* _WORK INSTRUCTIONS_
Write the data out again exactly, dropping any images it holds.
** begin INFORMATION GIVEN **
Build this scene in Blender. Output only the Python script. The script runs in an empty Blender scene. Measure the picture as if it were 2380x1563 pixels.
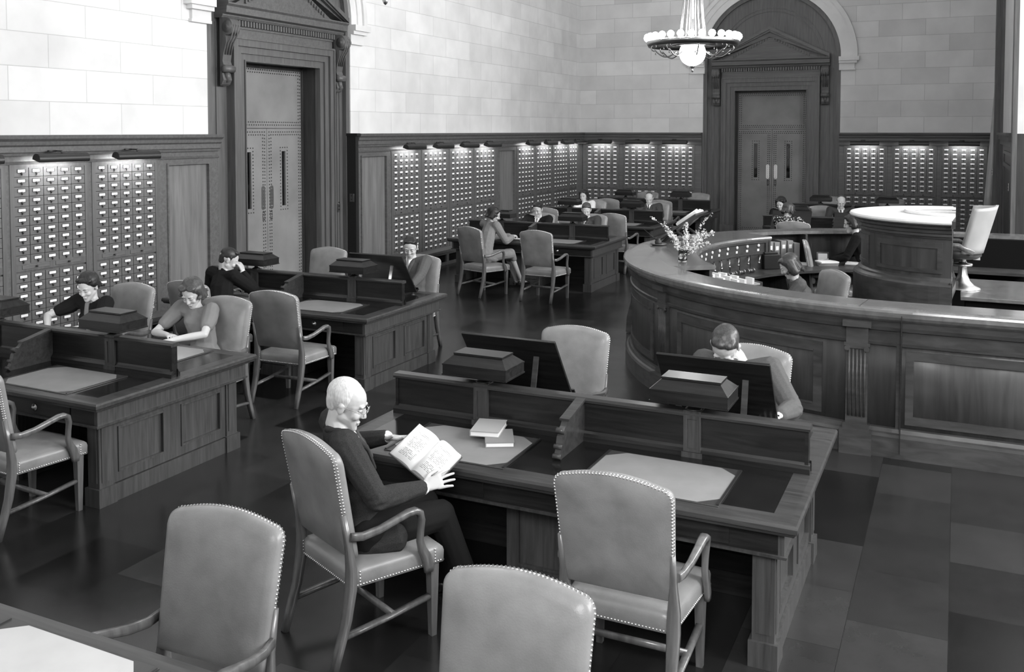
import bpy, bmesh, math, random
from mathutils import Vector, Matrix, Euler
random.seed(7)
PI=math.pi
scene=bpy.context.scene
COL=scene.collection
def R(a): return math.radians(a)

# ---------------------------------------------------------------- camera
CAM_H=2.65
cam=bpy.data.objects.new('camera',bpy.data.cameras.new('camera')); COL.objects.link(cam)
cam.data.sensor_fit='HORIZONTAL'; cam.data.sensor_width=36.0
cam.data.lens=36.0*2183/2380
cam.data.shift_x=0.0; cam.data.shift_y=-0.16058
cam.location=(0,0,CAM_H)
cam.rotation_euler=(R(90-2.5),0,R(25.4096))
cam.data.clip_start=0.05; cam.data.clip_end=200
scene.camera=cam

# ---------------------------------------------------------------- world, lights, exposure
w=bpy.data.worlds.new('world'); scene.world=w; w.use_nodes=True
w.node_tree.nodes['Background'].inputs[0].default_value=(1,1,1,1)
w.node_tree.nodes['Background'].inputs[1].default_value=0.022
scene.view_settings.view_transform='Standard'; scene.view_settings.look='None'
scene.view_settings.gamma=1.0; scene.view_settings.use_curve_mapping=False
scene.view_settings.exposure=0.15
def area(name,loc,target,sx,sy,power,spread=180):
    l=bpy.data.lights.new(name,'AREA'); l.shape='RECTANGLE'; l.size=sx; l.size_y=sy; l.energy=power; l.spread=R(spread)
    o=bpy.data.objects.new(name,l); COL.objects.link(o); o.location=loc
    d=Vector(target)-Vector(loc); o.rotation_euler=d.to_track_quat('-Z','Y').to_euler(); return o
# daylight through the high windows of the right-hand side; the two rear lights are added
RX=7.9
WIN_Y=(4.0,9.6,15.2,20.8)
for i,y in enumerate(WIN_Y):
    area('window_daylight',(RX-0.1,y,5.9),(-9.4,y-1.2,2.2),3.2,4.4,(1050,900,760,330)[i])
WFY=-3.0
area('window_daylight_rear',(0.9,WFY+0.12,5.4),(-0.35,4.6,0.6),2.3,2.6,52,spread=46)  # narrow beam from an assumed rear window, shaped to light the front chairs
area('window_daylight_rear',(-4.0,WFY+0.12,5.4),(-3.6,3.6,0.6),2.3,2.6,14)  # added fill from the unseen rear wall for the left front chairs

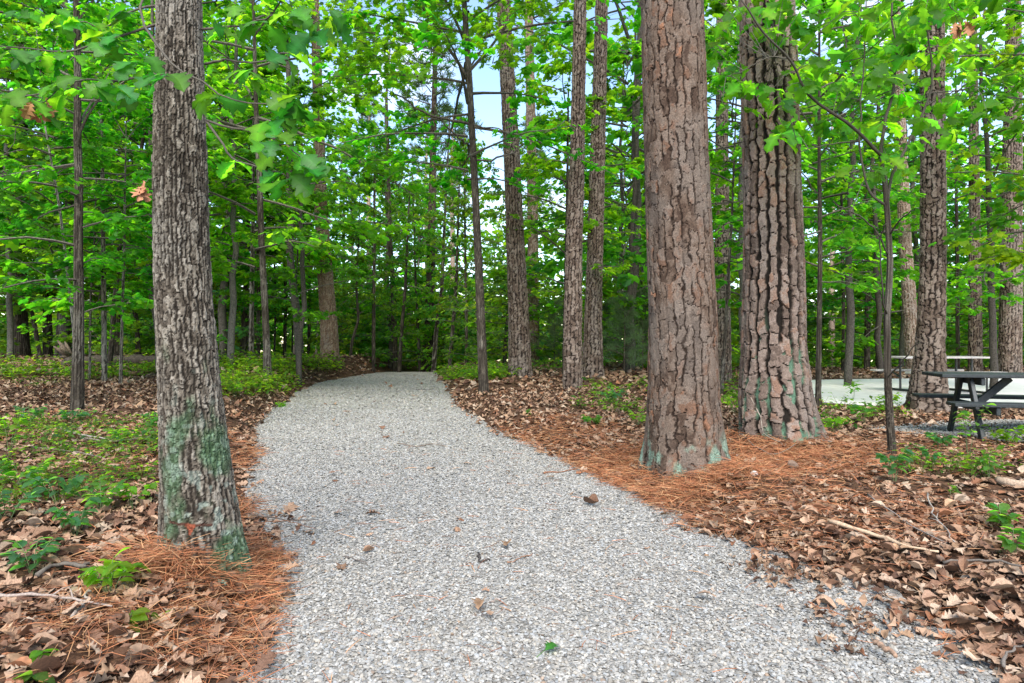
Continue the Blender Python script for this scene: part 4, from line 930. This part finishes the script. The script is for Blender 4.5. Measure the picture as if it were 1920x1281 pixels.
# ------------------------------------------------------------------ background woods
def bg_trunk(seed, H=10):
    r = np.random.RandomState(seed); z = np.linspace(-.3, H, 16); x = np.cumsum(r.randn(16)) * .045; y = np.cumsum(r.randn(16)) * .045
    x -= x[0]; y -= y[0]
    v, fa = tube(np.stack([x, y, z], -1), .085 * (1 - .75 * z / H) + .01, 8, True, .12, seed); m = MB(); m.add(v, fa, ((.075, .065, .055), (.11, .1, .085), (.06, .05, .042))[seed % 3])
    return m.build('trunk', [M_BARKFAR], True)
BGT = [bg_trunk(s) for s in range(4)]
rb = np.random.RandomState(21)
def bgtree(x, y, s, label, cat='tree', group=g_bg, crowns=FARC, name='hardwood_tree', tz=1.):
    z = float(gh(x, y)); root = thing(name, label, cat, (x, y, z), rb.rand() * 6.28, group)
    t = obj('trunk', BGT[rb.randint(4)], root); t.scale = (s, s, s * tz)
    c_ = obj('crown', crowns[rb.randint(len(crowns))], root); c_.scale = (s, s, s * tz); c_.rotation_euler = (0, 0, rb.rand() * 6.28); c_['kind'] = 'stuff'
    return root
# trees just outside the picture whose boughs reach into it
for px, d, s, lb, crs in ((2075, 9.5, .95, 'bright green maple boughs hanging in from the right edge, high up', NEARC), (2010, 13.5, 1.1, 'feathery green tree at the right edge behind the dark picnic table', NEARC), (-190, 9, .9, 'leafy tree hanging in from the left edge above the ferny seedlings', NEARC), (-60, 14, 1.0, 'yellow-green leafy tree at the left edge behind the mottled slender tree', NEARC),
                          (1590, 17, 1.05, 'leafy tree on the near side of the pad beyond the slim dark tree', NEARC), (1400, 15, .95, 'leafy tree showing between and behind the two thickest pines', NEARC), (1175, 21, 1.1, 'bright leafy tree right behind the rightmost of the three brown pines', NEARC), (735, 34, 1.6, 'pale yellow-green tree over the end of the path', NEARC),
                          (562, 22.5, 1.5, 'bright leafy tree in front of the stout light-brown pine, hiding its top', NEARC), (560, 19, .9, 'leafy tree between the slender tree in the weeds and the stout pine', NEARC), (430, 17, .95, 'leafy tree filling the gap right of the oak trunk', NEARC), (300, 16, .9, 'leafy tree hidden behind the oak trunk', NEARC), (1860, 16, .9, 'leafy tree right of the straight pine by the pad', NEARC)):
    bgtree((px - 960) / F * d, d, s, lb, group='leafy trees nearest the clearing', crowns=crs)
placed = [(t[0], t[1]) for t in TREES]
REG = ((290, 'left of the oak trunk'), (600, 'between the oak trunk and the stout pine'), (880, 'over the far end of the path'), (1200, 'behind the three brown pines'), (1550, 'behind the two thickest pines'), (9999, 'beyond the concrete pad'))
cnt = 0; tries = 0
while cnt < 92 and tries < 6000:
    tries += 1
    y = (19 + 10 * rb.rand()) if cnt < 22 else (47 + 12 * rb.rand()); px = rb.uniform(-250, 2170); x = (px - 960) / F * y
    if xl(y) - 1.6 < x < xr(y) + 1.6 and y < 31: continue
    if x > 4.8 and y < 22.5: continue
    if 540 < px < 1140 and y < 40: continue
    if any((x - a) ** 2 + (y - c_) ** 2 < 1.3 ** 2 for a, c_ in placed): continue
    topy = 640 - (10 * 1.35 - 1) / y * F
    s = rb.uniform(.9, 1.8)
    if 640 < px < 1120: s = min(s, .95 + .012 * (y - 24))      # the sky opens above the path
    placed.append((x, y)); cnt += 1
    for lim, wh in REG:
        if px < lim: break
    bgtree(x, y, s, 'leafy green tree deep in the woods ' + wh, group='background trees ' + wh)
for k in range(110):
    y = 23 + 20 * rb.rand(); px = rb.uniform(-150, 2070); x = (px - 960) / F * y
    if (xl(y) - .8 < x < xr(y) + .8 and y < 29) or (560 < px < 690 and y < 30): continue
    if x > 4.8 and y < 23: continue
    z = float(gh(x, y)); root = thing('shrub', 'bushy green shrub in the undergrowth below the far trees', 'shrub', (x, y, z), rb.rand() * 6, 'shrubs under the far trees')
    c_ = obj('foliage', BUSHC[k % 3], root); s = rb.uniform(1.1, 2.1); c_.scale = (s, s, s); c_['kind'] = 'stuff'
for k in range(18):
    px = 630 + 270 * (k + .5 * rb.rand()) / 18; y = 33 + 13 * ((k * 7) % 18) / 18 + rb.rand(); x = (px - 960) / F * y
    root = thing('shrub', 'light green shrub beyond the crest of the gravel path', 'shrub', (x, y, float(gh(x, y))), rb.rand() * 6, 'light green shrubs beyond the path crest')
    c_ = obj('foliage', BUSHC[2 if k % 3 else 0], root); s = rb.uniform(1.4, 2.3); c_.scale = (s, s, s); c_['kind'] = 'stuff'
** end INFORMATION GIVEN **
* _FINAL RESULT_
Build this scene in Blender. Output only the Python script. The script runs in an empty Blender scene. Measure the picture as if it were 2380x1563 pixels.
import bpy, bmesh, math, random
from mathutils import Vector, Matrix, Euler
random.seed(7)
PI=math.pi
scene=bpy.context.scene
COL=scene.collection
def R(a): return math.radians(a)

# ---------------------------------------------------------------- camera
CAM_H=2.65
cam=bpy.data.objects.new('camera',bpy.data.cameras.new('camera')); COL.objects.link(cam)
cam.data.sensor_fit='HORIZONTAL'; cam.data.sensor_width=36.0
cam.data.lens=36.0*2183/2380
cam.data.shift_x=0.0; cam.data.shift_y=-0.16058
cam.location=(0,0,CAM_H)
cam.rotation_euler=(R(90-2.5),0,R(25.4096))
cam.data.clip_start=0.05; cam.data.clip_end=200
scene.camera=cam

# ---------------------------------------------------------------- world, lights, exposure
w=bpy.data.worlds.new('world'); scene.world=w; w.use_nodes=True
w.node_tree.nodes['Background'].inputs[0].default_value=(1,1,1,1)
w.node_tree.nodes['Background'].inputs[1].default_value=0.022
scene.view_settings.view_transform='Standard'; scene.view_settings.look='None'
scene.view_settings.gamma=1.0; scene.view_settings.use_curve_mapping=False
scene.view_settings.exposure=0.15
def area(name,loc,target,sx,sy,power,spread=180):
    l=bpy.data.lights.new(name,'AREA'); l.shape='RECTANGLE'; l.size=sx; l.size_y=sy; l.energy=power; l.spread=R(spread)
    o=bpy.data.objects.new(name,l); COL.objects.link(o); o.location=loc
    d=Vector(target)-Vector(loc); o.rotation_euler=d.to_track_quat('-Z','Y').to_euler(); return o
# daylight through the high windows of the right-hand side; the two rear lights are added
RX=7.9
WIN_Y=(4.0,9.6,15.2,20.8)
for i,y in enumerate(WIN_Y):
    area('window_daylight',(RX-0.1,y,5.9),(-9.4,y-1.2,2.2),3.2,4.4,(1050,900,760,330)[i])
WFY=-3.0
area('window_daylight_rear',(0.9,WFY+0.12,5.4),(-0.35,4.6,0.6),2.3,2.6,52,spread=46)  # narrow beam from an assumed rear window, shaped to light the front chairs
area('window_daylight_rear',(-4.0,WFY+0.12,5.4),(-3.6,3.6,0.6),2.3,2.6,14)  # added fill from the unseen rear wall for the left front chairs

Continue the Blender Python script for this scene: part 4, from line 930. This part finishes the script. The script is for Blender 4.5. Measure the picture as if it were 1920x1281 pixels.
# ------------------------------------------------------------------ background woods
def bg_trunk(seed, H=10):
    r = np.random.RandomState(seed); z = np.linspace(-.3, H, 16); x = np.cumsum(r.randn(16)) * .045; y = np.cumsum(r.randn(16)) * .045
    x -= x[0]; y -= y[0]
    v, fa = tube(np.stack([x, y, z], -1), .085 * (1 - .75 * z / H) + .01, 8, True, .12, seed); m = MB(); m.add(v, fa, ((.075, .065, .055), (.11, .1, .085), (.06, .05, .042))[seed % 3])
    return m.build('trunk', [M_BARKFAR], True)
BGT = [bg_trunk(s) for s in range(4)]
rb = np.random.RandomState(21)
def bgtree(x, y, s, label, cat='tree', group=g_bg, crowns=FARC, name='hardwood_tree', tz=1.):
    z = float(gh(x, y)); root = thing(name, label, cat, (x, y, z), rb.rand() * 6.28, group)
    t = obj('trunk', BGT[rb.randint(4)], root); t.scale = (s, s, s * tz)
    c_ = obj('crown', crowns[rb.randint(len(crowns))], root); c_.scale = (s, s, s * tz); c_.rotation_euler = (0, 0, rb.rand() * 6.28); c_['kind'] = 'stuff'
    return root
# trees just outside the picture whose boughs reach into it
for px, d, s, lb, crs in ((2075, 9.5, .95, 'bright green maple boughs hanging in from the right edge, high up', NEARC), (2010, 13.5, 1.1, 'feathery green tree at the right edge behind the dark picnic table', NEARC), (-190, 9, .9, 'leafy tree hanging in from the left edge above the ferny seedlings', NEARC), (-60, 14, 1.0, 'yellow-green leafy tree at the left edge behind the mottled slender tree', NEARC),
                          (1590, 17, 1.05, 'leafy tree on the near side of the pad beyond the slim dark tree', NEARC), (1400, 15, .95, 'leafy tree showing between and behind the two thickest pines', NEARC), (1175, 21, 1.1, 'bright leafy tree right behind the rightmost of the three brown pines', NEARC), (735, 34, 1.6, 'pale yellow-green tree over the end of the path', NEARC),
                          (562, 22.5, 1.5, 'bright leafy tree in front of the stout light-brown pine, hiding its top', NEARC), (560, 19, .9, 'leafy tree between the slender tree in the weeds and the stout pine', NEARC), (430, 17, .95, 'leafy tree filling the gap right of the oak trunk', NEARC), (300, 16, .9, 'leafy tree hidden behind the oak trunk', NEARC), (1860, 16, .9, 'leafy tree right of the straight pine by the pad', NEARC)):
    bgtree((px - 960) / F * d, d, s, lb, group='leafy trees nearest the clearing', crowns=crs)
placed = [(t[0], t[1]) for t in TREES]
REG = ((290, 'left of the oak trunk'), (600, 'between the oak trunk and the stout pine'), (880, 'over the far end of the path'), (1200, 'behind the three brown pines'), (1550, 'behind the two thickest pines'), (9999, 'beyond the concrete pad'))
cnt = 0; tries = 0
while cnt < 92 and tries < 6000:
    tries += 1
    y = (19 + 10 * rb.rand()) if cnt < 22 else (47 + 12 * rb.rand()); px = rb.uniform(-250, 2170); x = (px - 960) / F * y
    if xl(y) - 1.6 < x < xr(y) + 1.6 and y < 31: continue
    if x > 4.8 and y < 22.5: continue
    if 540 < px < 1140 and y < 40: continue
    if any((x - a) ** 2 + (y - c_) ** 2 < 1.3 ** 2 for a, c_ in placed): continue
    topy = 640 - (10 * 1.35 - 1) / y * F
    s = rb.uniform(.9, 1.8)
    if 640 < px < 1120: s = min(s, .95 + .012 * (y - 24))      # the sky opens above the path
    placed.append((x, y)); cnt += 1
    for lim, wh in REG:
        if px < lim: break
    bgtree(x, y, s, 'leafy green tree deep in the woods ' + wh, group='background trees ' + wh)
for k in range(110):
    y = 23 + 20 * rb.rand(); px = rb.uniform(-150, 2070); x = (px - 960) / F * y
    if (xl(y) - .8 < x < xr(y) + .8 and y < 29) or (560 < px < 690 and y < 30): continue
    if x > 4.8 and y < 23: continue
    z = float(gh(x, y)); root = thing('shrub', 'bushy green shrub in the undergrowth below the far trees', 'shrub', (x, y, z), rb.rand() * 6, 'shrubs under the far trees')
    c_ = obj('foliage', BUSHC[k % 3], root); s = rb.uniform(1.1, 2.1); c_.scale = (s, s, s); c_['kind'] = 'stuff'
for k in range(18):
    px = 630 + 270 * (k + .5 * rb.rand()) / 18; y = 33 + 13 * ((k * 7) % 18) / 18 + rb.rand(); x = (px - 960) / F * y
    root = thing('shrub', 'light green shrub beyond the crest of the gravel path', 'shrub', (x, y, float(gh(x, y))), rb.rand() * 6, 'light green shrubs beyond the path crest')
    c_ = obj('foliage', BUSHC[2 if k % 3 else 0], root); s = rb.uniform(1.4, 2.3); c_.scale = (s, s, s); c_['kind'] = 'stuff'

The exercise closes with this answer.